Este sábado 23, Germán Vargas Cantillo cumple cien años de haber nacido, en Barranquilla. Al igual que los otros amigos de Aureliano Babilonia (Gabriel, Álvaro y Alfonso), Germán nació en marzo.

Escribió libros de ensayo como La violencia diez veces contada, Sobre literatura colombiana y Textos. También ocho cuentos que no resistieron su aguda crítica y terminaron en la basura. Perfeccionista, no quiso ser un escritor del montón. “Vi que podía en cambio escribir ensayos, crónicas, semblanzas. Y enfoqué mi actividad por ahí”.

Germán Vargas dominó la entrevista, el reportaje, la nota crítica y el editorial. Su estilo, sobrio y sencillo, utilizó el mínimo de palabras para comunicar con claridad cualquier idea o suceso, incitando, claro, a la lectura, provocando en los lectores el deseo de abrir y quedarse un rato dentro de un libro.

Porque lo suyo era leer.

Leyó tanto Germán desde su infancia que se convirtió en referencia obligada de libreros y educadores en la Barranquilla de los años 40.

“Tenía los ojos verdes, de un verde luciferino” señaló con certeza al describirlo Alfonso Fuenmayor. Ojos refulgentes y descubridores. Ojos de lector. Fue el crítico más prestigioso del país y el juez más reiterado en concursos literarios. Le llamaban “El jurado eterno”. Como él mismo decía, con ironía, “vivo del cuento”.

Amante de los clásicos, prefería no repetir libro y no sufrir por eso los dolores de la desilusión. Nadie leía como Germán. Suelto con los demás en las profundidades de una librería, solo los ojos de mago sabueso de Germán sabían descubrir los volúmenes más extraordinarios.

Cuando Eduardo Zalamea Borda publicó los primeros cuentos de García Márquez en El Espectador, Germán los leyó y llamó la atención de la gente porque era el surgimiento de “un cuentista muy importante”.

En 1950, Gabito dedicó su primera novela, La Hojarasca, a su amigo Germán, también desde entonces su primer lector.
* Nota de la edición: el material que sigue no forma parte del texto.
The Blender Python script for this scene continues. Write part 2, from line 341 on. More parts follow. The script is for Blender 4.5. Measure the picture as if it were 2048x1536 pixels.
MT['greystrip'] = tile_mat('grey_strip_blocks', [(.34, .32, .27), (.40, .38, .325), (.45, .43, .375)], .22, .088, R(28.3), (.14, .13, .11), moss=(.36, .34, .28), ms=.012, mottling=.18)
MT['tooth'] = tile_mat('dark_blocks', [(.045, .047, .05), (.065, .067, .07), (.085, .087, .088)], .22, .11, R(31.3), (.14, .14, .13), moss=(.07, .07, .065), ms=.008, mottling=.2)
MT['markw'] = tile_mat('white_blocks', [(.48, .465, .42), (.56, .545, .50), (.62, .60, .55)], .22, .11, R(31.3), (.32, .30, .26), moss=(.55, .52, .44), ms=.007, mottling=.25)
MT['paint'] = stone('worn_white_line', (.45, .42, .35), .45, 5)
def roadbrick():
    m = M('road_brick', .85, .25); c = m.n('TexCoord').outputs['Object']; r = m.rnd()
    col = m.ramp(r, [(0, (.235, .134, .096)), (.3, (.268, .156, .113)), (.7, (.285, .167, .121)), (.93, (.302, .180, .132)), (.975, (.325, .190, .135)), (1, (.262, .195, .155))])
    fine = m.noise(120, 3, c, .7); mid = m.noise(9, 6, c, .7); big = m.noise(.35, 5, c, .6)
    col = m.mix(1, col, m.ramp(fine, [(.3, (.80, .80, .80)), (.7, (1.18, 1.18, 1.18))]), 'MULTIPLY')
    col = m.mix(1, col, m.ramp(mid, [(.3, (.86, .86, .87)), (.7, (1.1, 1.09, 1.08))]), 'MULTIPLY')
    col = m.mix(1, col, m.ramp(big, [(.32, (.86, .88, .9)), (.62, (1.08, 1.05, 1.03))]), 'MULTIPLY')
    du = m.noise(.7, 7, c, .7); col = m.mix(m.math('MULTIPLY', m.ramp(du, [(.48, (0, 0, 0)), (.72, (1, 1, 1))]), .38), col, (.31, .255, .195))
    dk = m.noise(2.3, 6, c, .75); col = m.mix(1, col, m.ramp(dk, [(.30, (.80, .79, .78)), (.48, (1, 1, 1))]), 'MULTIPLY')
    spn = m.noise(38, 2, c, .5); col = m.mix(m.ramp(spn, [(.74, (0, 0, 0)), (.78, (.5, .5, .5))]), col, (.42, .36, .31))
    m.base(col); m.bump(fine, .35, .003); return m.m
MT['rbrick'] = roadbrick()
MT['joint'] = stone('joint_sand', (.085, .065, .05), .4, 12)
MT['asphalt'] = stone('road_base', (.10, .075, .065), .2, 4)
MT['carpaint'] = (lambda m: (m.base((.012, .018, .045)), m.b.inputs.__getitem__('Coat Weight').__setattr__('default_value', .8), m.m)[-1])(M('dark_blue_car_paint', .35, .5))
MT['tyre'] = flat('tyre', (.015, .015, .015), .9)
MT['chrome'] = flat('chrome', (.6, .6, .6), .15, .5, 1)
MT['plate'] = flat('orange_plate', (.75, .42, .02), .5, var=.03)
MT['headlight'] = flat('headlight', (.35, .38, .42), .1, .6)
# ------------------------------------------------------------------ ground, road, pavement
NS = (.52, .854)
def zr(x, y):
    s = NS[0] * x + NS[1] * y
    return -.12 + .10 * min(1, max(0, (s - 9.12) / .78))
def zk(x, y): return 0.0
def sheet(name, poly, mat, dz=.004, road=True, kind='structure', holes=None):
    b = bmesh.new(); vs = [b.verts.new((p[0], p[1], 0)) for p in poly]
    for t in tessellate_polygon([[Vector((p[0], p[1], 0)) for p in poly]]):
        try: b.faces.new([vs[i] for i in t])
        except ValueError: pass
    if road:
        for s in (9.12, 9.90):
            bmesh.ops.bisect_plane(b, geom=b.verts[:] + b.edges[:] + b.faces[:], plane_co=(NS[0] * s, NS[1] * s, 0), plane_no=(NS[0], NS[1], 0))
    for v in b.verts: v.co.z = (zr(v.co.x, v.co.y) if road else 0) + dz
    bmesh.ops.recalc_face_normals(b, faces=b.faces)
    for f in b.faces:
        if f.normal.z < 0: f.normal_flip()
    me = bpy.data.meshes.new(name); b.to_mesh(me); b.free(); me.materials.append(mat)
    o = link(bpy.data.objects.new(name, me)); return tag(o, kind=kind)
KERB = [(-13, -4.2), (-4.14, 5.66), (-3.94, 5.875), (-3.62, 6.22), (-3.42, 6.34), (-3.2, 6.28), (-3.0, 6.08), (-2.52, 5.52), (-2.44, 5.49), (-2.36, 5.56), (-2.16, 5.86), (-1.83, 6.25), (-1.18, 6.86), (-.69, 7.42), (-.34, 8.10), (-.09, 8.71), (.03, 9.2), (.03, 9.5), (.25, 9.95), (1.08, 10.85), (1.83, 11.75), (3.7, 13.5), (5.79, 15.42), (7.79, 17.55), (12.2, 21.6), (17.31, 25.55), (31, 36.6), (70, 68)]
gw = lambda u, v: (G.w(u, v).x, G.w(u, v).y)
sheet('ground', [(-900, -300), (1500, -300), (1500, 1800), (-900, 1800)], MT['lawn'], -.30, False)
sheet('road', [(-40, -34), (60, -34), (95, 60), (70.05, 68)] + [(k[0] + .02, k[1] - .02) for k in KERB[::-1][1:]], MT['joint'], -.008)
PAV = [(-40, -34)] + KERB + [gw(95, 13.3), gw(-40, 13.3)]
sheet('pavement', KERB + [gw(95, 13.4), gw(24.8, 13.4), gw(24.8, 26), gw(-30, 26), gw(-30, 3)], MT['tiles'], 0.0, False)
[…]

A Germán lo impresionó la joven generación de narradores estadounidenses, discípulos de Joyce, de Hawthorne, de Dickens y de Melville. John Dos Passos, por ejemplo, le gustaba por su infinita capacidad de innovar; John Steinbeck por la sencillez de sus relatos. Al francés Marcel Proust se lo leyó, maravillado, en una semana y William Faulkner fue para él, como para el viejo Vinyes, Alfonso, Gabo y Cepeda, historia aparte: un Mozart auténtico, el verdadero creador de todo un mundo.

Tres generaciones de escritores esperaron siempre su juicio orientador y le dieron por consenso el título de crítico literario más prestigioso del país, una especie de Papa Grande de la literatura colombiana, al que convocaron como gurú de todos los concursos.“Yo no critico, divulgo”, sostuvo. Nunca pensó que con su oficio hiciera algo trascendental pero fue constante en su afán de impulsar, durante cuatro décadas, a los jóvenes creadores de entonces, que hoy no lo olvidan.